Mikhail Khodorkovsky: The Coming Years Will Be The Toughest In Vladimir Putin’s Life

May 7, 2018

An important, obvious and predictable conclusion you could make in comparison with the demonstrations around the 2012 inauguration of Vladimir Putin is that repression has successfully reduced the size of the protest movement by about 10 times, but has nevertheless toughened those who did take a stand.

Photo: Valentin Egorshin

The people who are now prepared to come out and demonstrate are now prepared for violent confrontation.  The authorities have once again raised the stakes; now they’re really beating people.  From the side of the Kremlin authorities there are two options left: mass repression and live fire amidst barricades.

The main problem is that this youthful protest movement is overshadowed by a whole generation of parents; a generation who are all too familiar with the use of force; people whose adulthood took place throughout the 1990s.  The Kemerovo mall fire showed that even the accidental death of children can produce a severe and unexpected reaction.  This is one of many things that could trigger an avalanche.
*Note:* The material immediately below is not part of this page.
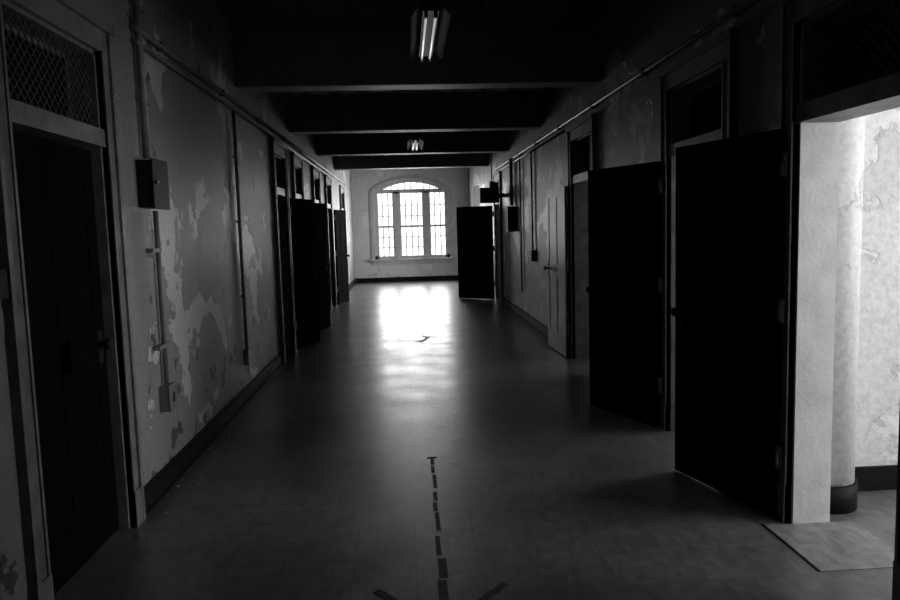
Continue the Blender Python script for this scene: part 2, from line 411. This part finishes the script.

Moreover, four years of stagnation has shattered people’s future prospects, particularly in the country’s more remote regions, and this protest movement is spreading across the country.  The liberal-democratic opposition has brought a form of left-wing protest to the streets, and today’s “Communists”, having become social-democrats, are now Kremlin collaborations, in short: they are servants.  We need real allies on the left, not cowards who have been corrupted by power.

The Kremlin has three options: controlled liberalisation, which will allow us to hope for a soft transition of power (although it’s doubtful Putin would allow such a thing); a new long-term rise in living standards (in short: a fantasy); or another foreign military adventure, which would certainly end in a lot of blood being spilled.  There is no good option here.  The coming years will be the toughest years of Putin’s life, and he himself is responsible for that.

Our most important common task is political education.  There is very little time left, perhaps just a few years.  The only question is: what does the future have in store for Russia besides the collapse of the Putin regime? A new dictatorship? European democracy?  The answer to that question depends on us and our efforts today.